Quote exactly the lines spanning from the top of the data below to the line that contains "sc.camera = cam", including both.
+---+
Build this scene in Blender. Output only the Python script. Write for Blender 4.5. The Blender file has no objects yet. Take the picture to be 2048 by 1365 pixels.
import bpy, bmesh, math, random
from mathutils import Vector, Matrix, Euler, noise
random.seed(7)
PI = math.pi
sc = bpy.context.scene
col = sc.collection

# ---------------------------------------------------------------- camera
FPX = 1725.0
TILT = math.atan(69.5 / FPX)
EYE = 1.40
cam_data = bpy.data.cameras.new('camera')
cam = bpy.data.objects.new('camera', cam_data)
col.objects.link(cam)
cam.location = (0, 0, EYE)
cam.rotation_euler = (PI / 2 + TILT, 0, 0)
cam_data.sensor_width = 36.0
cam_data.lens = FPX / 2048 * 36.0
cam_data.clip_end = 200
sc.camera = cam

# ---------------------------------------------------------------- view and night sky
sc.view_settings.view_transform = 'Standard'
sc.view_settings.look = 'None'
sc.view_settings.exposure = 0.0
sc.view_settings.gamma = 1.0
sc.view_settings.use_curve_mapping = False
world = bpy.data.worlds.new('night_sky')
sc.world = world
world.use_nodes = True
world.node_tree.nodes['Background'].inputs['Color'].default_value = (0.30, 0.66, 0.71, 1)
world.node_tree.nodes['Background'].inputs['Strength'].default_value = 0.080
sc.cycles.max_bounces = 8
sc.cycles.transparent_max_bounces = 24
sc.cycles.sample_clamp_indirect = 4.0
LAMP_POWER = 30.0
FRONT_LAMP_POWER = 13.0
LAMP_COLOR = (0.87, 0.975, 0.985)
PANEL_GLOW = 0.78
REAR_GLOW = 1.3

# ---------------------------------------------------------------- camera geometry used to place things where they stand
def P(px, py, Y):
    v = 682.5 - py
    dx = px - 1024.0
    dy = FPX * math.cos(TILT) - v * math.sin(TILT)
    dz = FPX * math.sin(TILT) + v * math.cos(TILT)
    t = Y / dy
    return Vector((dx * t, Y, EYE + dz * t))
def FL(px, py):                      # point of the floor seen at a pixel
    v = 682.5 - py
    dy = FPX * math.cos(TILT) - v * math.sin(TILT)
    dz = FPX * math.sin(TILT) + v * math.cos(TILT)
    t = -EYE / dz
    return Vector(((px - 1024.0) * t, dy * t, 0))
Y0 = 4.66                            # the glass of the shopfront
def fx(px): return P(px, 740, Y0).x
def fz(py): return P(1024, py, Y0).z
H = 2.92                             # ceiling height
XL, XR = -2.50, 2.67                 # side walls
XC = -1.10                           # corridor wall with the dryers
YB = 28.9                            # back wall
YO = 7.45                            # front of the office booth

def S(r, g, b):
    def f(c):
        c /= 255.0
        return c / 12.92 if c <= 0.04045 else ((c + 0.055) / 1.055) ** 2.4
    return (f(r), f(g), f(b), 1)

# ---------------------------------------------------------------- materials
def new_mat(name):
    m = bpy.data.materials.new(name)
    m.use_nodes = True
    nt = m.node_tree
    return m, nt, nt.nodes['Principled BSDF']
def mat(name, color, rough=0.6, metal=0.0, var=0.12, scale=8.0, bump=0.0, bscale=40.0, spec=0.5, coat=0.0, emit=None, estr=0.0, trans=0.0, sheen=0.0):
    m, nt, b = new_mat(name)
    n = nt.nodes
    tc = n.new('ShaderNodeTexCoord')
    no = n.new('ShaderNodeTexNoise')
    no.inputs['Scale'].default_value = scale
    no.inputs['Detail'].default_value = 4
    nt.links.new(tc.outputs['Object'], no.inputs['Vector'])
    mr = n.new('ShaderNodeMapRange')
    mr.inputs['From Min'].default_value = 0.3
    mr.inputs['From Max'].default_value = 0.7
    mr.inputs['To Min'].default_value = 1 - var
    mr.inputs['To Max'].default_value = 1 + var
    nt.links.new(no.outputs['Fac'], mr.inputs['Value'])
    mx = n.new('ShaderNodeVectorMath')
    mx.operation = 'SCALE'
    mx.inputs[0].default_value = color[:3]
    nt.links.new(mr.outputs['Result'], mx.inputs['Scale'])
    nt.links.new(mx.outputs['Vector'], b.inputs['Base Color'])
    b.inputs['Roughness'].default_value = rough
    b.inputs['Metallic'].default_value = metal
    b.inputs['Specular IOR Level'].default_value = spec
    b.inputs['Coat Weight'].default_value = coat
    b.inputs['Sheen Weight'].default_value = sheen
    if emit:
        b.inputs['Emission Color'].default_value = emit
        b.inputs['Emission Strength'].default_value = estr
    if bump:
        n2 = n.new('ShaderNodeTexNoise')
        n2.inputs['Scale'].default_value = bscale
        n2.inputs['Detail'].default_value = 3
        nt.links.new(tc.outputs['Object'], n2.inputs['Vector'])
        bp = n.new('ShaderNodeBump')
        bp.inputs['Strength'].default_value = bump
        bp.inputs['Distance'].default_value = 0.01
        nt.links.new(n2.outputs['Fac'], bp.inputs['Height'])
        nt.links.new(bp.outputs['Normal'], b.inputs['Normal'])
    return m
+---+
> **TASK RESPONSE**:
Build this scene in Blender. Output only the Python script. Write for Blender 4.5. The Blender file has no objects yet. Take the picture to be 2048 by 1365 pixels.
import bpy, bmesh, math, random
from mathutils import Vector, Matrix, Euler, noise
random.seed(7)
PI = math.pi
sc = bpy.context.scene
col = sc.collection

# ---------------------------------------------------------------- camera
FPX = 1725.0
TILT = math.atan(69.5 / FPX)
EYE = 1.40
cam_data = bpy.data.cameras.new('camera')
cam = bpy.data.objects.new('camera', cam_data)
col.objects.link(cam)
cam.location = (0, 0, EYE)
cam.rotation_euler = (PI / 2 + TILT, 0, 0)
cam_data.sensor_width = 36.0
cam_data.lens = FPX / 2048 * 36.0
cam_data.clip_end = 200
sc.camera = cam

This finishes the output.